[Rows from a 3D scene dataset]
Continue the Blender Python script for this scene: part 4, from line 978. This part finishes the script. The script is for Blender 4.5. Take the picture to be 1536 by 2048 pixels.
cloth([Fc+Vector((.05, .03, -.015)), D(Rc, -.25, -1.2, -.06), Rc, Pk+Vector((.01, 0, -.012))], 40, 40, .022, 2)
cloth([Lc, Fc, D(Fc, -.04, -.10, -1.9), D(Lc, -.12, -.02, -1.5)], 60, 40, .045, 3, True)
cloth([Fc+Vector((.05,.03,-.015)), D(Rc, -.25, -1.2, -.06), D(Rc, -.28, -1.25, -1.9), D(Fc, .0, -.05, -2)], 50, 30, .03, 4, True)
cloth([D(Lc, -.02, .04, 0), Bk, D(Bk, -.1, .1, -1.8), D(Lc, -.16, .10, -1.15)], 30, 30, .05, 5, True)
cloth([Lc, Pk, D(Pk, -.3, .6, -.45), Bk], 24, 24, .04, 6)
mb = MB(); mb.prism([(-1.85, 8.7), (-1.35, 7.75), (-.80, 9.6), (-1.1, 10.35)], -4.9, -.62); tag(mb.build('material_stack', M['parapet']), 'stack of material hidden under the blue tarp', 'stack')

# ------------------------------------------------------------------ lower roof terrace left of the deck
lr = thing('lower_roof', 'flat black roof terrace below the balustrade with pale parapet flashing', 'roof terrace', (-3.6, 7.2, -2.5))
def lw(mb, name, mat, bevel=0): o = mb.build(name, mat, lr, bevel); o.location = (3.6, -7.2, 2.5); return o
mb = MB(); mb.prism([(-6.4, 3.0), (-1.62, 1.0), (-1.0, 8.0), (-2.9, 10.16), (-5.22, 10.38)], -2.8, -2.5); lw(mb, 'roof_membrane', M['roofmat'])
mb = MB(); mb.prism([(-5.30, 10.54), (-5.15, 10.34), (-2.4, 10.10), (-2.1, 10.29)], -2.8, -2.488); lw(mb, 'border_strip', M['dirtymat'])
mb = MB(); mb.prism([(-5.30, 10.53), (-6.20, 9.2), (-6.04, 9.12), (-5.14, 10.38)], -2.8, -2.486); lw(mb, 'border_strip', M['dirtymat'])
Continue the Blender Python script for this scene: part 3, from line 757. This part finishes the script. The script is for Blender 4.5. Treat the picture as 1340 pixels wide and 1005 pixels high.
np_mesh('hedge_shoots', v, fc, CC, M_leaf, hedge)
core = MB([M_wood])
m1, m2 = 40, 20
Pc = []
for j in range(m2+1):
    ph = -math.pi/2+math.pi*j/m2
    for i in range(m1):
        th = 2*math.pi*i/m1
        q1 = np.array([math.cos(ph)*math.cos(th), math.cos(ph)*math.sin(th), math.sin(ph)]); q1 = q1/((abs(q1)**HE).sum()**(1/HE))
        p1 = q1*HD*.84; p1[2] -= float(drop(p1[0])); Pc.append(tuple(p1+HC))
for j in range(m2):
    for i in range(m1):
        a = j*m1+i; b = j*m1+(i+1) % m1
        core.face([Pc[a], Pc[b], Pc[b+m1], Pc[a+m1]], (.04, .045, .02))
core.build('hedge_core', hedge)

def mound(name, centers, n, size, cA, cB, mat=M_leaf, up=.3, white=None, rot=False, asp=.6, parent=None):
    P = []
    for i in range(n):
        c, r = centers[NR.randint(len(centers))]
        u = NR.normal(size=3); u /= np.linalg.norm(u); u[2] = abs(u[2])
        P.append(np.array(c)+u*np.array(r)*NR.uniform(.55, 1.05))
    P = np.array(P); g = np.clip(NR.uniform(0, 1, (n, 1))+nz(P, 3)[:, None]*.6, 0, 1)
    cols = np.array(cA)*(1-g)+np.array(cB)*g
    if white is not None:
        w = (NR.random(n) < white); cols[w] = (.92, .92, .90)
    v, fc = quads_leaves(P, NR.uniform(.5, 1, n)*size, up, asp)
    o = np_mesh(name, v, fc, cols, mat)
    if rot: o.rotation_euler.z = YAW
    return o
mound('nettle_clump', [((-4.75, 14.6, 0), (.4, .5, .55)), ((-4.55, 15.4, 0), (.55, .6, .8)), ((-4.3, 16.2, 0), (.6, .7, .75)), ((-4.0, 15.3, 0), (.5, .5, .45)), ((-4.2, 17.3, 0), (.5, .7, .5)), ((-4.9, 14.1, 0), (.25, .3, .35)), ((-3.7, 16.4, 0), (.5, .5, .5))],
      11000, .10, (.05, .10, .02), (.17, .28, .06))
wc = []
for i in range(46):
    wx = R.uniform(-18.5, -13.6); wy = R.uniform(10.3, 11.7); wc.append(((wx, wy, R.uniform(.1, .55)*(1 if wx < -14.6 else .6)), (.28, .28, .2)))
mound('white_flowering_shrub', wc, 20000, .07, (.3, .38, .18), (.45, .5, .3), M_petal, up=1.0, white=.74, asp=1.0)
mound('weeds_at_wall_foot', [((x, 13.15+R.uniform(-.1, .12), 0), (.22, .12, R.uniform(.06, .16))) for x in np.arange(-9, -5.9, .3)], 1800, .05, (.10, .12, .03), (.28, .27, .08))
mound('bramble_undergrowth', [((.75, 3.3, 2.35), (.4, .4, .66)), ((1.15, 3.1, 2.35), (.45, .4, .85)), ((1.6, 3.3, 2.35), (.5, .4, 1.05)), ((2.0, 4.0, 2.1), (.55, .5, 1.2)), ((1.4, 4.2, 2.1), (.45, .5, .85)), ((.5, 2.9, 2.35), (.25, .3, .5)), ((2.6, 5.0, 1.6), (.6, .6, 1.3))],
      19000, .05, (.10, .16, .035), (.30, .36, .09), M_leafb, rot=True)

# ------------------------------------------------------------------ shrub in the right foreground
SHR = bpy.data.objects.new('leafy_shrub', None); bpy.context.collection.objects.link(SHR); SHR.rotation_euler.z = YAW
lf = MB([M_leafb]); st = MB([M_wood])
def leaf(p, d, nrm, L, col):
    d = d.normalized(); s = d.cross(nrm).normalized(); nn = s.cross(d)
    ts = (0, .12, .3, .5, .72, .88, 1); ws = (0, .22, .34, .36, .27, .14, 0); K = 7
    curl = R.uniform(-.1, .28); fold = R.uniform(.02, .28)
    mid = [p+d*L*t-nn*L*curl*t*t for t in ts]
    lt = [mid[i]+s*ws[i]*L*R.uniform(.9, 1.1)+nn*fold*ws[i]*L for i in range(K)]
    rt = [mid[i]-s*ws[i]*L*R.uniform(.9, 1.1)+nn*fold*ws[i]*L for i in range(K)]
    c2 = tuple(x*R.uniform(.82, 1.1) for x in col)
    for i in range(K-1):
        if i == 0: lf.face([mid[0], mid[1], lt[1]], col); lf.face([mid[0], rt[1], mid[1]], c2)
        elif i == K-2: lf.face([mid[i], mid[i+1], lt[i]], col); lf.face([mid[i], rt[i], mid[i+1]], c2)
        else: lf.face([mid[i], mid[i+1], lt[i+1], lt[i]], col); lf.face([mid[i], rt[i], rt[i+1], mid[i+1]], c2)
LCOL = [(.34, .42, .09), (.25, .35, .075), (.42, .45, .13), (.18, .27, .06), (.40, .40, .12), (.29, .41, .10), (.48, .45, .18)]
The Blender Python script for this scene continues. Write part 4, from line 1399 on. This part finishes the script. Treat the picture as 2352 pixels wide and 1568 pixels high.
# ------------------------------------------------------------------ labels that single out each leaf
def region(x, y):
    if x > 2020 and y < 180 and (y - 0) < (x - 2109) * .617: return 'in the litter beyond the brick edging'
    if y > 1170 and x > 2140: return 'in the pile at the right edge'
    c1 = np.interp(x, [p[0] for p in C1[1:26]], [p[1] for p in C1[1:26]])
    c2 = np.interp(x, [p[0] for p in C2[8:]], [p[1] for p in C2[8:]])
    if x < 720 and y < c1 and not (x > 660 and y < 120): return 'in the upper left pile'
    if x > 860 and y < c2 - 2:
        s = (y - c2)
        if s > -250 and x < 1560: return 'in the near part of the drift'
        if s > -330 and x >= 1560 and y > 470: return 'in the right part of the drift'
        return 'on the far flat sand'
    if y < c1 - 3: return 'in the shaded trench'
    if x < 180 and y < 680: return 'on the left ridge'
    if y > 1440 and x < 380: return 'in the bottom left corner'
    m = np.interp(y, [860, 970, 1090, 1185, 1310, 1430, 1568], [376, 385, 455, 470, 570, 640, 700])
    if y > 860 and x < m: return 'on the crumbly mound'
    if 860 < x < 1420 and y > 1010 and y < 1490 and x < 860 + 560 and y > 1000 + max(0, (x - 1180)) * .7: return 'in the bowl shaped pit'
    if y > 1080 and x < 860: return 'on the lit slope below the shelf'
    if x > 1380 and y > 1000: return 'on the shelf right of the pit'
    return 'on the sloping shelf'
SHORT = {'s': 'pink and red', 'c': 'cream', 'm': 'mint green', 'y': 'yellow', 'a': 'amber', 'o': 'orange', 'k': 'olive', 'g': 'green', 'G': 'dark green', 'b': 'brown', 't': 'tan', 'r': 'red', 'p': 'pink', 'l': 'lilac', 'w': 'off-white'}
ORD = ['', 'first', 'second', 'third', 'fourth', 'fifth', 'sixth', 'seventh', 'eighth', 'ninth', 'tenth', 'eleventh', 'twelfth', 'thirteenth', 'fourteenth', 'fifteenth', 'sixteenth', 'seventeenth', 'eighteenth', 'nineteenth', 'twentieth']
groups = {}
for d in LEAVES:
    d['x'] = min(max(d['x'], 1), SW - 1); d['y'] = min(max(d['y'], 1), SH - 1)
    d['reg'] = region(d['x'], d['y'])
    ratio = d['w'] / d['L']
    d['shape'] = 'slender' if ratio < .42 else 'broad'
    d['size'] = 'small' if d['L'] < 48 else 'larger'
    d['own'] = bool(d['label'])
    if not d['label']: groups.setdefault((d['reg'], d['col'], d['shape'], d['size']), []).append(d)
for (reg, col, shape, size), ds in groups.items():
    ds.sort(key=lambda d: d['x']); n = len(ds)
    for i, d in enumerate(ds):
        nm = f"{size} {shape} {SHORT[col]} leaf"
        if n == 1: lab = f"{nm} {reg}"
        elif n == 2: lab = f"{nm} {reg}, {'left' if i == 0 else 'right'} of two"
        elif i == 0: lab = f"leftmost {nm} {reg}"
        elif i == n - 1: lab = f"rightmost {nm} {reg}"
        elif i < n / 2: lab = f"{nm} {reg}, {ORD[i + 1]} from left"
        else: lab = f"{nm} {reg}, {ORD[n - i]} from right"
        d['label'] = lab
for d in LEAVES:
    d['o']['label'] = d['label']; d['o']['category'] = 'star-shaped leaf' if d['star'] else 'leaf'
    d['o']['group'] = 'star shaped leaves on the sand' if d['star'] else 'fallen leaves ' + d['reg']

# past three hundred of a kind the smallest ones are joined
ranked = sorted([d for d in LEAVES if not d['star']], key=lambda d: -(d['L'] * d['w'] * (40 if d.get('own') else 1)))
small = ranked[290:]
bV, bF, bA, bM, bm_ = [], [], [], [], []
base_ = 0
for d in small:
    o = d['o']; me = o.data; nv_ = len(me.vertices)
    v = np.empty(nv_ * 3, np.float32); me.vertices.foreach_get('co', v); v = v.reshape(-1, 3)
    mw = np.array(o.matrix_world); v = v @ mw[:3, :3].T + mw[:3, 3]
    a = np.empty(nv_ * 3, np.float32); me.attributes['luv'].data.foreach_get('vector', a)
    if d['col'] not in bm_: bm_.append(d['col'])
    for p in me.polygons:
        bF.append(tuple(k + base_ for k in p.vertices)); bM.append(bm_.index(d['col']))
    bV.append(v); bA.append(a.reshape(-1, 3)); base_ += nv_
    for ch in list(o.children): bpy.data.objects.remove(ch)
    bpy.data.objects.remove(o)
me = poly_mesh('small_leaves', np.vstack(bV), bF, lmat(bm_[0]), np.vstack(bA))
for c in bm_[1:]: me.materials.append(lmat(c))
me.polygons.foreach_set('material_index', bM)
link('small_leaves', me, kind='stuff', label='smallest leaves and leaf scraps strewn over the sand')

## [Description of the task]
Starting at the line that contains "Continue the Blender Python script for this scene: part 3, from" and stopping at the line that contains "core.build('hedge_core', hedge)", transcribe the lines exactly; both boundary lines are to be included.

## [Answer to this task]
Continue the Blender Python script for this scene: part 3, from line 757. This part finishes the script. The script is for Blender 4.5. Treat the picture as 1340 pixels wide and 1005 pixels high.
np_mesh('hedge_shoots', v, fc, CC, M_leaf, hedge)
core = MB([M_wood])
m1, m2 = 40, 20
Pc = []
for j in range(m2+1):
    ph = -math.pi/2+math.pi*j/m2
    for i in range(m1):
        th = 2*math.pi*i/m1
        q1 = np.array([math.cos(ph)*math.cos(th), math.cos(ph)*math.sin(th), math.sin(ph)]); q1 = q1/((abs(q1)**HE).sum()**(1/HE))
        p1 = q1*HD*.84; p1[2] -= float(drop(p1[0])); Pc.append(tuple(p1+HC))
for j in range(m2):
    for i in range(m1):
        a = j*m1+i; b = j*m1+(i+1) % m1
        core.face([Pc[a], Pc[b], Pc[b+m1], Pc[a+m1]], (.04, .045, .02))
core.build('hedge_core', hedge)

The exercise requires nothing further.